Which requires certain essential supplies.
 
Events can involve some of the fun of the fair.
 
But West Dean's primary objective is the teaching of arts and crafts. 

 And it's a beautiful place

Documents


For copyright reasons, photography is not normally permitted in the house.  It contains many art works and curios, including Salvador Dali Kiss sofas and the diver's helmet from which Edward James rescued the surrealist painter.  I applied for permission to photograph in the studios and was issued with a pass.
 
I also produced a Model Release form, which people in the studios completed for me:
 

The Assignment

 I've visited West Dean many times and am familiar with it and the surrounding area.  The plan for the project specified three phases: the building and its setting; the workshops, students and tutors; the other activities, and I have stuck fairly closely to this.  I had a week to complete the photography but found a day's photography very tiring, so I take days off for rest and relaxation.
 
I was fascinated by the potters, who were going to do a Raku firing later in the week and would have liked to spend more time with them.
Though I did manage to take a picture of the outdoor kilns being used.
 
I have visited, but not included: the popular West Dean gardens; the Parish Church of St Andrew, West Dean; the village of West Dean; the substantial West Dean estate; the Goodwood (horse) racecourse, which lies beyond the hills at the front of the house.
 
A few of the photographs above result from earlier visits, and I can see in them how much I have developed as a photgrapher in this course.  There are lots of better things I could have done with those beer barrels!
 
I've learned a lot: a project like this requires not just planning and preparation.

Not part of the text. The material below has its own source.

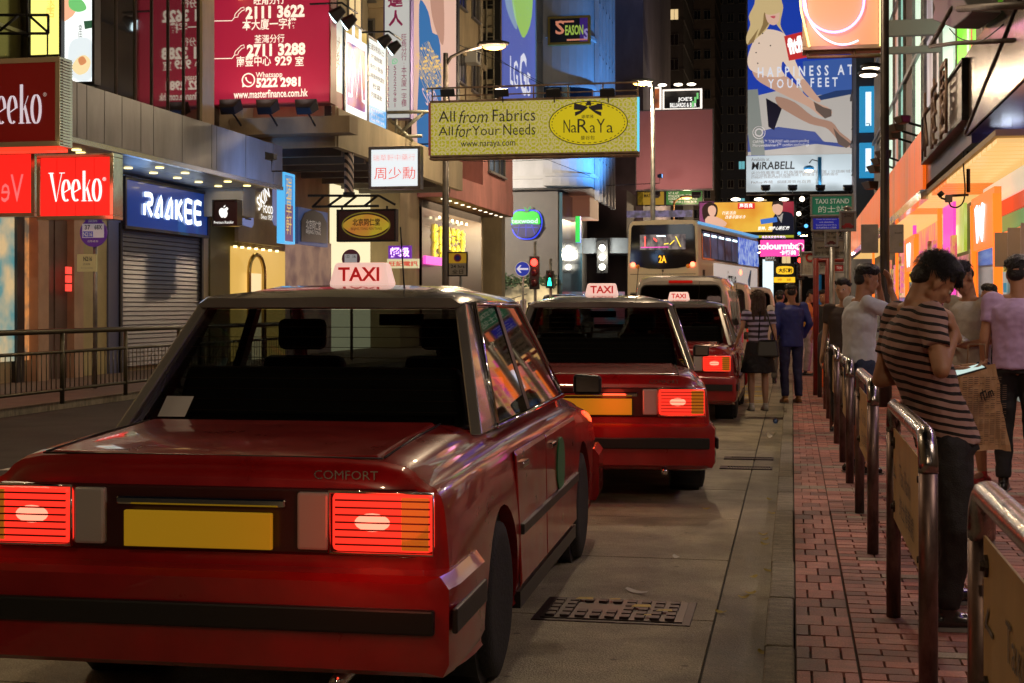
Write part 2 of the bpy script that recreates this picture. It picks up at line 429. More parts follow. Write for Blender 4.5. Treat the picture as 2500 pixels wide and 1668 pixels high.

It needs discipline and sensitivity to the condition of both photographer and subjects. Both can become tired by the intensity of the process, and need a rest. I have to be careful not to wear out myself, or my welcome. People working together tend to form close groups, and the photographer can become regarded as an intruder, and his presence as oppressive.

I hope that my next project will be informed by all I've learnt so far.